The intentional lack of scripting and the extensive crew resulted in over 10,000 hours of footage ultimately, Das claims, which meant six-and-a-half-months on the edit table to come out with six episodes that run over half an hour each. That was one of the reasons it took over two years — Amazon commissioned the show alongside Comicstaan and The Remix, both of which premiered last year, with the former having aired its second season as well — for Jestination Unknown from start to finish.

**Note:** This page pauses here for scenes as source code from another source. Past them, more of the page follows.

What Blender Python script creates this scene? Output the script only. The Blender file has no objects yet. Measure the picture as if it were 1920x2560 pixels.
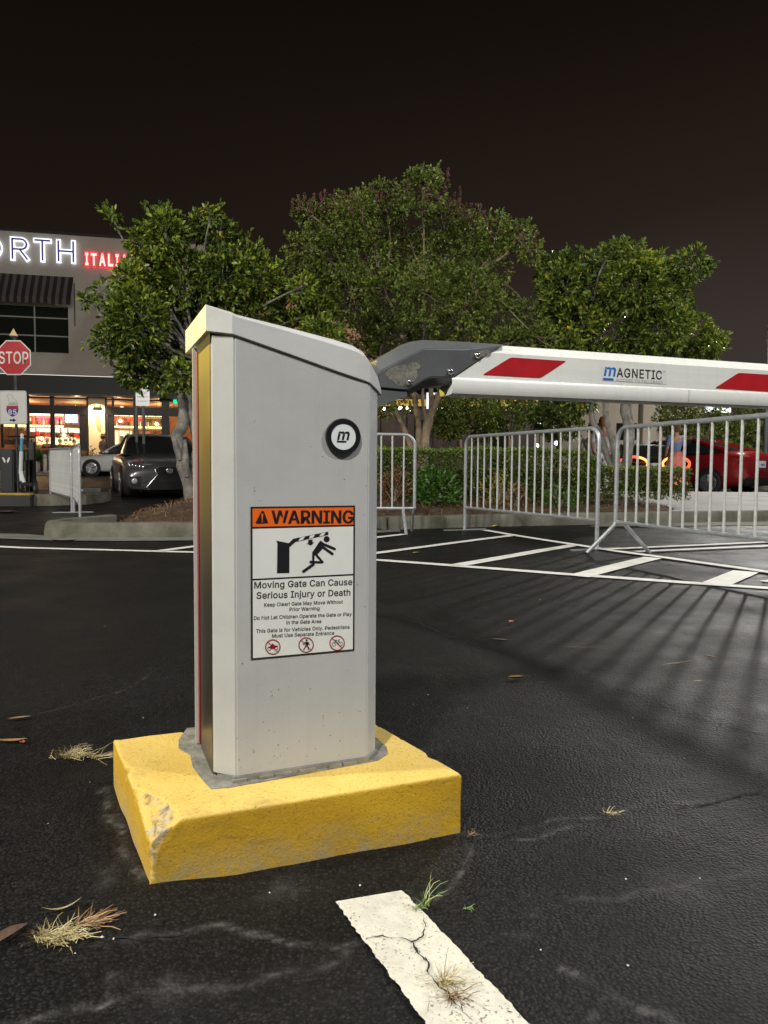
import bpy, bmesh, math, random
import numpy as np
from mathutils import Vector, Matrix, noise

SC = bpy.context.scene
COL = SC.collection
rad = math.radians

# ------------------------------------------------------------------ camera
F, PITCH, ROLL, CAMH = 1849.0, rad(3.35), 0.0072, 0.72
cam_d = bpy.data.cameras.new('camera')
cam = bpy.data.objects.new('camera', cam_d); COL.objects.link(cam)
cam_d.sensor_fit = 'VERTICAL'; cam_d.sensor_height = 36.0; cam_d.lens = 26.0
cam_d.clip_start = 0.02; cam_d.clip_end = 1500
cam.matrix_world = Matrix.Translation((0, 0, CAMH)) @ Matrix.Rotation(math.pi/2 - PITCH, 4, 'X') @ Matrix.Rotation(ROLL, 4, 'Z')
SC.camera = cam

# ------------------------------------------------------------------ night sky
W = bpy.data.worlds.new('World'); SC.world = W; W.use_nodes = True
wt = W.node_tree; wt.nodes.clear()
wo = wt.nodes.new('ShaderNodeOutputWorld'); wb = wt.nodes.new('ShaderNodeBackground')
tc = wt.nodes.new('ShaderNodeTexCoord'); sx = wt.nodes.new('ShaderNodeSeparateXYZ')
wt.links.new(tc.outputs['Generated'], sx.inputs[0])
el = wt.nodes.new('ShaderNodeMapRange'); el.inputs[1].default_value = 0.0; el.inputs[2].default_value = 0.62
el.inputs[3].default_value = 1.0; el.inputs[4].default_value = 0.0; el.interpolation_type = 'SMOOTHSTEP'
wt.links.new(sx.outputs['Z'], el.inputs[0])
az = wt.nodes.new('ShaderNodeMapRange'); az.inputs[3].default_value = 0.36; az.inputs[1].default_value = -0.5; az.inputs[2].default_value = 0.75
az.interpolation_type = 'SMOOTHSTEP'
wt.links.new(sx.outputs['X'], az.inputs[0])
mu = wt.nodes.new('ShaderNodeMath'); mu.operation = 'MULTIPLY'
wt.links.new(el.outputs[0], mu.inputs[0]); wt.links.new(az.outputs[0], mu.inputs[1])
nz = wt.nodes.new('ShaderNodeTexNoise'); nz.inputs['Scale'].default_value = 1.6; nz.inputs['Detail'].default_value = 3
wt.links.new(tc.outputs['Generated'], nz.inputs['Vector'])
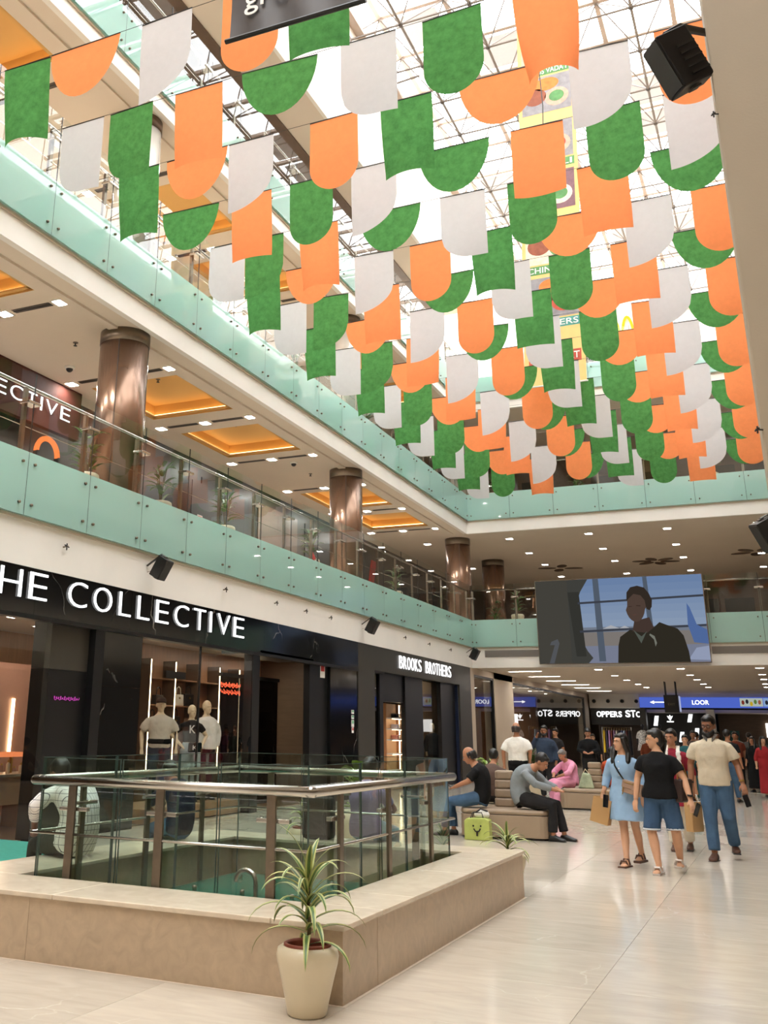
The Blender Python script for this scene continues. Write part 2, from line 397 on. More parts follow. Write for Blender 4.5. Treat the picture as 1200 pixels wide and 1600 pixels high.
# ---- slabs, fascias and ceilings of the left and far galleries
LEV = [dict(n=1, f0=3.67, t0=4.33, fl=5.05, t1=5.24, rail=6.27, gt=6.43),
       dict(n=2, f0=8.30, t0=8.73, fl=9.46, t1=9.67, rail=10.68, gt=10.84),
       dict(n=3, f0=12.80, t0=13.14, fl=13.86, t1=14.06, rail=15.08, gt=15.24)]
COFF = [(5.4, 7.75), (9.0, 11.45), (15.85, 18.25), (19.45, 21.85), (26.3, 28.7), (29.9, 32.3)]
SLOTS = [8.4, 12.0, 15.45, 18.9, 22.4, 25.85, 29.3, 32.8]
for L in LEV:
    n = L['n']
    f = struct('trim_%d' % (n+1), 'white fascia band edging gallery %s' % ['one above the shops', 'two behind the flags', 'three near the roof'][n-1])
    b = MB(); b.box(XF-0.12, XF, -8, YF+0.08, L['f0']-0.02, L['t0']+0.3); b.build('fascia', M_white, f)
    b = MB(); b.box(XF, 9, YF+0.08, YF+0.2, L['f0']-0.02, L['t0']+0.3); b.build('fascia', M_white, f)
    b = MB(); b.box(XF-0.3, XF+0.035, -8, YF+0.035, L['t0']-0.05, L['t0']-0.005); b.box(XF, 9, YF+0.045, YF+0.3, L['t0']-0.05, L['t0']-0.005); b.build('ledge', M_beige, f)
    c = struct('ceiling_%d' % n, ['beige soffit over the ground floor passage', 'beige coffered soffit of gallery one', 'beige coffered soffit of gallery two'][n-1])
    z0, z1 = L['f0'], L['fl']
    if n == 1:
        b = MB(); b.box(-22, XF-0.12, -8, YF, z0, z1); b.box(-22, 9, YF+0.2, 72, z0, z1); b.build('soffit', M_ceil, c)
    else:
        b = MB(); b.box(-22, -12.3, -8, YF+.2, z0, z1); b.box(-10.2, XF-0.12, -8, YF+.2, z0, z1)
        ys = [-8] + [y for p in COFF for y in p] + [YF+.2]
        for k in range(0, len(ys), 2): b.box(-12.3, -10.2, ys[k], ys[k+1], z0, z1)
        for (ya, yb) in COFF: b.box(-12.3, -10.2, ya, yb, z0+0.34, z1)
        if n == 2: b.box(-22, 9, YF+0.2, 72, z0, z1)
        else: b.box(-22, 9, YF+0.2, 50, z0, z1)
        b.build('soffit', M_ceil, c)
        b = MB(); b.box(-10.0, -9.82, -8, YF, z0-0.045, z0); b.build('soffit_batten', M_ceil, c)
        for (ya, yb) in COFF:
            k = empty('coffer', (-11.25, (ya+yb)/2, z0), 0, c)
            b = MB()
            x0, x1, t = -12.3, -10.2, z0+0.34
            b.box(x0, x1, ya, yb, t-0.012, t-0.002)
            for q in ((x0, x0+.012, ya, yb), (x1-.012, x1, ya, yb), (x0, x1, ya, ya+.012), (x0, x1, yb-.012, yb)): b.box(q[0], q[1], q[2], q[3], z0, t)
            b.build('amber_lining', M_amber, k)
            b = MB()
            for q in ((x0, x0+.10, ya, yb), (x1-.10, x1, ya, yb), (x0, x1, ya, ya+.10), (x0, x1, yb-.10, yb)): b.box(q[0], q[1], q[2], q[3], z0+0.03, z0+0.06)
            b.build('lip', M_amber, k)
            b = MB()
            for q in ((x0+.02, x0+.06, ya+.05, yb-.05), (x1-.06, x1-.02, ya+.05, yb-.05), (x0+.05, x1-.05, ya+.02, ya+.06), (x0+.05, x1-.05, yb-.06, yb-.02)): b.box(q[0], q[1], q[2], q[3], z0+0.062, z0+0.085)
            b.build('cove_strip', M_cove, k)
# lamps and grilles of the gallery soffits
lamp_me = Bx(-.10, .10, -.10, .10, -.012, 0).mesh('lamp_panel', M_ltw)
lampg_me = Bx(-.10, .10, -.10, .10, -.012, 0).mesh('lamp_panel', M_ltg); lamph_me = Bx(-.10, .10, -.10, .10, -.012, 0).mesh('lamp_panel', M_lth)
ring_me = MB().box(-.125, .125, -.125, -.10, -.02, 0).box(-.125, .125, .10, .125, -.02, 0).box(-.125, -.10, -.10, .10, -.02, 0).box(.10, .125, -.10, .10, -.02, 0).mesh('lamp_trim', M_white)
ORD = ['first', 'second', 'third', 'fourth', 'fifth', 'sixth', 'seventh', 'eighth', 'ninth', 'tenth', 'eleventh', 'twelfth', 'thirteenth', 'fourteenth', 'fifteenth', 'sixteenth', 'seventeenth', 'eighteenth', 'nineteenth', 'twentieth']
def lamp(x, y, z, label, group, s=1.0):
    t = thing('ceiling_light', label, 'ceiling light', (x, y, z), 0, group)
    inst('lamp_panel', lampg_me if 'square lamps' in group else (lamph_me if 'shop' in group else lamp_me), t, (0, 0, -0.004), (0, 0, 0), (s, s, 1)); inst('lamp_trim', ring_me, t, (0, 0, 0), (0, 0, 0), (s, s, 1))
    return t
for L, lname in ((LEV[1], 'gallery one'), (LEV[2], 'gallery two')):
    for k, y in enumerate(SLOTS):
        if L['n'] == 3 and (y < 11 or y > 27): continue
        for x, xn in ((-12.5, 'inner'), (-11.3, 'middle'), (-10.1, 'outer')):
            if L['n'] == 3 and xn != 'inner' and y > 24: continue
            lamp(x, y, L['f0'], '%s square soffit lamp in %s, %s slot counted from the camera' % (xn, lname, ORD[k]), 'square lamps of the %s soffit' % lname)
        for xa, xb, xn in ((-12.3, -11.5, 'inner'), (-11.1, -10.3, 'outer')):
            g = thing('slot_grille', 'dark %s slot grille of %s soffit in %s lamp line' % (xn, lname, ORD[k]), 'grille', ((xa+xb)/2, y, L['f0']), 0, 'slot grilles of the %s soffit' % lname)
            b = MB(); b.box(xa, xb, y-.07, y+.07, L['f0']-.006, L['f0']); b.build('slot', M_grille, g)
            b = MB(); b.box(xa, xb, y-.012, y+.012, L['f0']-.012, L['f0']-.006); b.build('bar', M_dark, g)
for j, y in enumerate((35.6, 38.8, 41.8, 45.3)):
    for i, x in enumerate((-11.3, -8.2, -5.4, -2.8, 0.0)):
        lamp(x, y, 8.30, 'square soffit lamp above the video screen gallery, %s row back, %s from the left' % (ORD[j], ORD[i]), 'lamps over the far gallery', 1.15)
for j, y in enumerate((35.7, 39.4, 42.6, 46.1, 49.1)):
    for i, x in enumerate((-5.45, -2.85, -0.5)):
        lamp(x, y, 3.67, 'square soffit lamp of the ground passage, %s row back, %s from the left' % (ORD[j], ORD[i]), 'lamps of the ground passage', 1.1)
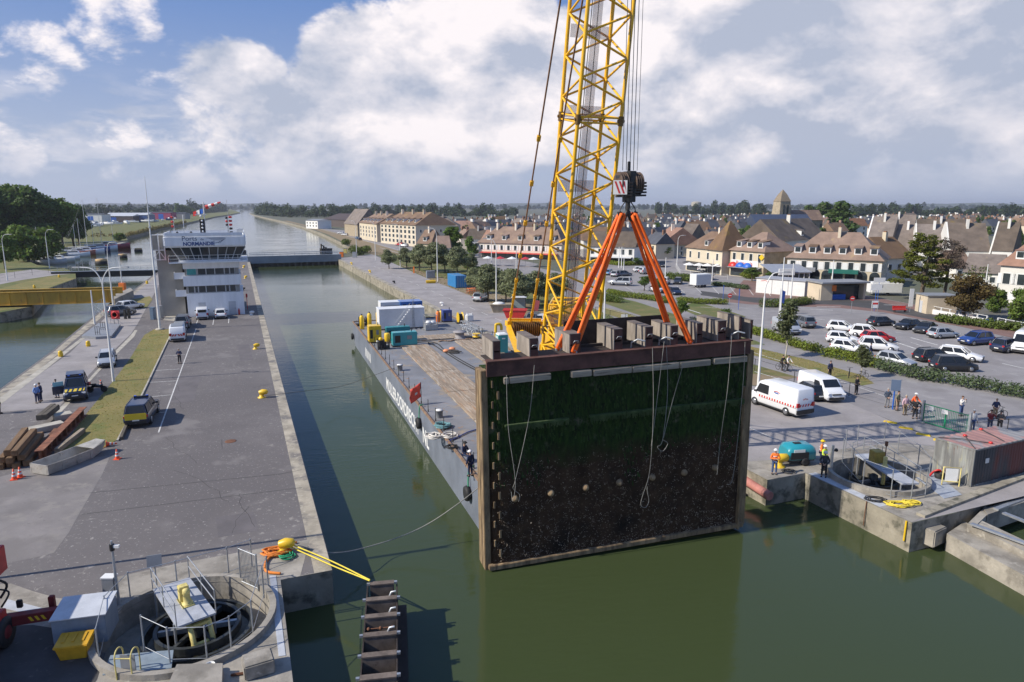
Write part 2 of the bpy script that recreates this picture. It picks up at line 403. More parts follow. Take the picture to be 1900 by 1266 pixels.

It was planned for the first quarter of 2018, and it arrives in the last quarter of 2019.

“I have to kind of take the fall and say my schedule [was another factor],” Das adds. “This is one of those things where it takes a certain amount of time to shoot every episode and prep everyone, so I needed to be free for like two weeks to prep every episode. […] It was shot, I would say, across maybe 18 months, depending on my acting or touring schedule and all that stuff.”

Das notes that it was also about finding the right cities: “I think we had two cities that we were planning to go to and then because of the government situation or something, we couldn't go there. With Kerala, we had to pivot the entire narrative. We were going to Kerala to find out what the most educated people in India find funny and it was a very chilled out narrative and then the Kerala floods happened. So we waited two months and kind of structured the narrative around tragedy and comedy and how long do you wait to laugh after something terrible has happened in your city.”

The running joke on Jestination Unknown season 2 is Das' lack of friends, and given the prolonged production schedule, he's more than happy to use that excuse — and more — to deflect. Asked what he would like to improve upon in a hypothetical follow-up, Das says: “I think just prettier people, yaar.”

“Oh really, are you thinking about yourself?” Seth cuts in, to laughter from everyone. “I think we'll just take Vir out of the show, then we'll be fine.”

Jestination Unknown is out Friday, October 18 on Amazon Prime Video worldwide.